* INFORMATION SHOWN:

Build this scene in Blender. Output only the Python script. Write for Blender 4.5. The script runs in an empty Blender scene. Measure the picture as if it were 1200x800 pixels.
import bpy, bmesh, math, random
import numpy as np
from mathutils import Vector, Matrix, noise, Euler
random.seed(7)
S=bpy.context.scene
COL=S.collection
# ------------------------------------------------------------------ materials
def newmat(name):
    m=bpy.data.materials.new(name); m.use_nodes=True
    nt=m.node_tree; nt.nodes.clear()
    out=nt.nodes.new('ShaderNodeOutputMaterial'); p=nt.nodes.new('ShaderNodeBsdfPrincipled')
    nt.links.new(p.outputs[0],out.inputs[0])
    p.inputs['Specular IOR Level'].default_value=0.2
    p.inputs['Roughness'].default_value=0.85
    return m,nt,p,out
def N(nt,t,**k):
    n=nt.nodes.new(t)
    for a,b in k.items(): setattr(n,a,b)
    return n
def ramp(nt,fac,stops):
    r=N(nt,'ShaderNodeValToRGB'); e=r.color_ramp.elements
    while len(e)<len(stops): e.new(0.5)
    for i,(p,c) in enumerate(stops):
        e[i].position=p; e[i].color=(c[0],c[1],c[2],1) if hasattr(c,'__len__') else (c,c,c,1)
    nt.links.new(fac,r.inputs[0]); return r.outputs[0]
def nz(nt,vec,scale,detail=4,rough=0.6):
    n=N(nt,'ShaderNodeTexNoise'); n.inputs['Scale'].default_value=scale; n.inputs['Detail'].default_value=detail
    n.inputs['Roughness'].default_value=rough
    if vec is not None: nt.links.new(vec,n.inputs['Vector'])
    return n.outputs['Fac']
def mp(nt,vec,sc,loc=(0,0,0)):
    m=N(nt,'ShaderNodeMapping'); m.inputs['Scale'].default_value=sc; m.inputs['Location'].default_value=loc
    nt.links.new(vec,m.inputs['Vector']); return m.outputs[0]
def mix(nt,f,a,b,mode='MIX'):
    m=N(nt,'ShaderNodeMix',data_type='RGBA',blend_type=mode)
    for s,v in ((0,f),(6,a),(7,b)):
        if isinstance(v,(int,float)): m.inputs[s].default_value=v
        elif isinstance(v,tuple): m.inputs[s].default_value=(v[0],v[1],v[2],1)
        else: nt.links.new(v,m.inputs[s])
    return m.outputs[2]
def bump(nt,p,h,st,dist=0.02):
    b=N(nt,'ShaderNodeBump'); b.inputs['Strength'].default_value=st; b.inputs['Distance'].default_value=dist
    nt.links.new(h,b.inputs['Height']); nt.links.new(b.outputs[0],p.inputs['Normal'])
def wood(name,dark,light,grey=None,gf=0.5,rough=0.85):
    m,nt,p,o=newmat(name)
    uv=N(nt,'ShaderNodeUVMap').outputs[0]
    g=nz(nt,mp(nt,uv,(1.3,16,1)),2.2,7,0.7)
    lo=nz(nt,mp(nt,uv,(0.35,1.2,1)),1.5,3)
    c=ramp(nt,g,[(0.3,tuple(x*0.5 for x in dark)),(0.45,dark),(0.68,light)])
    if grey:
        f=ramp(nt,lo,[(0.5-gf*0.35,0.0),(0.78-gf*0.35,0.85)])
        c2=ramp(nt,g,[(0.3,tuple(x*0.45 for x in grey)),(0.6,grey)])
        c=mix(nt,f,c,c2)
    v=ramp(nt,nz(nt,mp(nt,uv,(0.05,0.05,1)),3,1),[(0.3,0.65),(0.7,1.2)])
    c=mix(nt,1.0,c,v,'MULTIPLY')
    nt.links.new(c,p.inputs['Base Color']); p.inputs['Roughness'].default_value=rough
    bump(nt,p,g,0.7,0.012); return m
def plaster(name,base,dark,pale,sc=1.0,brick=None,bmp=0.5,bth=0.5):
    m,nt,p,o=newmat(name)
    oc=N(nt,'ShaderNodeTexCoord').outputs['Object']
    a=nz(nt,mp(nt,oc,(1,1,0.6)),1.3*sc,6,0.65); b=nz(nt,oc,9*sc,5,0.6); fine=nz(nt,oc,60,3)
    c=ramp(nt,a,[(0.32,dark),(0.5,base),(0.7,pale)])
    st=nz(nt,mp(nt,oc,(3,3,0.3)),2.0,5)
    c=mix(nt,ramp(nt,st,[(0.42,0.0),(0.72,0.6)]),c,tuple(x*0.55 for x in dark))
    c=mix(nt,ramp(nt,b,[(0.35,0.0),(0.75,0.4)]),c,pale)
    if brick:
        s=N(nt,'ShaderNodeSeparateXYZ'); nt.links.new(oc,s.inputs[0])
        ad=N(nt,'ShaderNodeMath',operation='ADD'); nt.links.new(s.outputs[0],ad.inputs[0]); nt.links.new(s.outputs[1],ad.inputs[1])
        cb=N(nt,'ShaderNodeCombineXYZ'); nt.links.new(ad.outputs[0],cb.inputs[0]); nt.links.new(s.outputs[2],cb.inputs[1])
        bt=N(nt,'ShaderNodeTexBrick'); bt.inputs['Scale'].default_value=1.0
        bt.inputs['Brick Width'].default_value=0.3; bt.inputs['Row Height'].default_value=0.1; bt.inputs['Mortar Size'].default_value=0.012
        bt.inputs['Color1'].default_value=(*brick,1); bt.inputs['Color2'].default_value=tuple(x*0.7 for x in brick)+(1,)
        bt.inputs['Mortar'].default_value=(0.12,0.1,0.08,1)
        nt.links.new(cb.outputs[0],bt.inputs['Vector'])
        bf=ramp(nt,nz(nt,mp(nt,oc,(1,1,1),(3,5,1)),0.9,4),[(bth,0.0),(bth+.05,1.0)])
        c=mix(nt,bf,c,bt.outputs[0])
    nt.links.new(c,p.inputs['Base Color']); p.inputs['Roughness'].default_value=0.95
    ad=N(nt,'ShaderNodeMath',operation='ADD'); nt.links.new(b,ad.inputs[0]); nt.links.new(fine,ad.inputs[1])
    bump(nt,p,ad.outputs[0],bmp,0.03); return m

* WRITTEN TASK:
Give back the data above exactly as it appears.

* FINISHED ANSWER:
Build this scene in Blender. Output only the Python script. Write for Blender 4.5. The script runs in an empty Blender scene. Measure the picture as if it were 1200x800 pixels.
import bpy, bmesh, math, random
import numpy as np
from mathutils import Vector, Matrix, noise, Euler
random.seed(7)
S=bpy.context.scene
COL=S.collection
# ------------------------------------------------------------------ materials
def newmat(name):
    m=bpy.data.materials.new(name); m.use_nodes=True
    nt=m.node_tree; nt.nodes.clear()
    out=nt.nodes.new('ShaderNodeOutputMaterial'); p=nt.nodes.new('ShaderNodeBsdfPrincipled')
    nt.links.new(p.outputs[0],out.inputs[0])
    p.inputs['Specular IOR Level'].default_value=0.2
    p.inputs['Roughness'].default_value=0.85
    return m,nt,p,out
def N(nt,t,**k):
    n=nt.nodes.new(t)
    for a,b in k.items(): setattr(n,a,b)
    return n
def ramp(nt,fac,stops):
    r=N(nt,'ShaderNodeValToRGB'); e=r.color_ramp.elements
    while len(e)<len(stops): e.new(0.5)
    for i,(p,c) in enumerate(stops):
        e[i].position=p; e[i].color=(c[0],c[1],c[2],1) if hasattr(c,'__len__') else (c,c,c,1)
    nt.links.new(fac,r.inputs[0]); return r.outputs[0]
def nz(nt,vec,scale,detail=4,rough=0.6):
    n=N(nt,'ShaderNodeTexNoise'); n.inputs['Scale'].default_value=scale; n.inputs['Detail'].default_value=detail
    n.inputs['Roughness'].default_value=rough
    if vec is not None: nt.links.new(vec,n.inputs['Vector'])
    return n.outputs['Fac']
def mp(nt,vec,sc,loc=(0,0,0)):
    m=N(nt,'ShaderNodeMapping'); m.inputs['Scale'].default_value=sc; m.inputs['Location'].default_value=loc
    nt.links.new(vec,m.inputs['Vector']); return m.outputs[0]
def mix(nt,f,a,b,mode='MIX'):
    m=N(nt,'ShaderNodeMix',data_type='RGBA',blend_type=mode)
    for s,v in ((0,f),(6,a),(7,b)):
        if isinstance(v,(int,float)): m.inputs[s].default_value=v
        elif isinstance(v,tuple): m.inputs[s].default_value=(v[0],v[1],v[2],1)
        else: nt.links.new(v,m.inputs[s])
    return m.outputs[2]
def bump(nt,p,h,st,dist=0.02):
    b=N(nt,'ShaderNodeBump'); b.inputs['Strength'].default_value=st; b.inputs['Distance'].default_value=dist
    nt.links.new(h,b.inputs['Height']); nt.links.new(b.outputs[0],p.inputs['Normal'])
def wood(name,dark,light,grey=None,gf=0.5,rough=0.85):
    m,nt,p,o=newmat(name)
    uv=N(nt,'ShaderNodeUVMap').outputs[0]
    g=nz(nt,mp(nt,uv,(1.3,16,1)),2.2,7,0.7)
    lo=nz(nt,mp(nt,uv,(0.35,1.2,1)),1.5,3)
    c=ramp(nt,g,[(0.3,tuple(x*0.5 for x in dark)),(0.45,dark),(0.68,light)])
    if grey:
        f=ramp(nt,lo,[(0.5-gf*0.35,0.0),(0.78-gf*0.35,0.85)])
        c2=ramp(nt,g,[(0.3,tuple(x*0.45 for x in grey)),(0.6,grey)])
        c=mix(nt,f,c,c2)
    v=ramp(nt,nz(nt,mp(nt,uv,(0.05,0.05,1)),3,1),[(0.3,0.65),(0.7,1.2)])
    c=mix(nt,1.0,c,v,'MULTIPLY')
    nt.links.new(c,p.inputs['Base Color']); p.inputs['Roughness'].default_value=rough
    bump(nt,p,g,0.7,0.012); return m
def plaster(name,base,dark,pale,sc=1.0,brick=None,bmp=0.5,bth=0.5):
    m,nt,p,o=newmat(name)
    oc=N(nt,'ShaderNodeTexCoord').outputs['Object']
    a=nz(nt,mp(nt,oc,(1,1,0.6)),1.3*sc,6,0.65); b=nz(nt,oc,9*sc,5,0.6); fine=nz(nt,oc,60,3)
    c=ramp(nt,a,[(0.32,dark),(0.5,base),(0.7,pale)])
    st=nz(nt,mp(nt,oc,(3,3,0.3)),2.0,5)
    c=mix(nt,ramp(nt,st,[(0.42,0.0),(0.72,0.6)]),c,tuple(x*0.55 for x in dark))
    c=mix(nt,ramp(nt,b,[(0.35,0.0),(0.75,0.4)]),c,pale)
    if brick:
        s=N(nt,'ShaderNodeSeparateXYZ'); nt.links.new(oc,s.inputs[0])
        ad=N(nt,'ShaderNodeMath',operation='ADD'); nt.links.new(s.outputs[0],ad.inputs[0]); nt.links.new(s.outputs[1],ad.inputs[1])
        cb=N(nt,'ShaderNodeCombineXYZ'); nt.links.new(ad.outputs[0],cb.inputs[0]); nt.links.new(s.outputs[2],cb.inputs[1])
        bt=N(nt,'ShaderNodeTexBrick'); bt.inputs['Scale'].default_value=1.0
        bt.inputs['Brick Width'].default_value=0.3; bt.inputs['Row Height'].default_value=0.1; bt.inputs['Mortar Size'].default_value=0.012
        bt.inputs['Color1'].default_value=(*brick,1); bt.inputs['Color2'].default_value=tuple(x*0.7 for x in brick)+(1,)
        bt.inputs['Mortar'].default_value=(0.12,0.1,0.08,1)
        nt.links.new(cb.outputs[0],bt.inputs['Vector'])
        bf=ramp(nt,nz(nt,mp(nt,oc,(1,1,1),(3,5,1)),0.9,4),[(bth,0.0),(bth+.05,1.0)])
        c=mix(nt,bf,c,bt.outputs[0])
    nt.links.new(c,p.inputs['Base Color']); p.inputs['Roughness'].default_value=0.95
    ad=N(nt,'ShaderNodeMath',operation='ADD'); nt.links.new(b,ad.inputs[0]); nt.links.new(fine,ad.inputs[1])
    bump(nt,p,ad.outputs[0],bmp,0.03); return m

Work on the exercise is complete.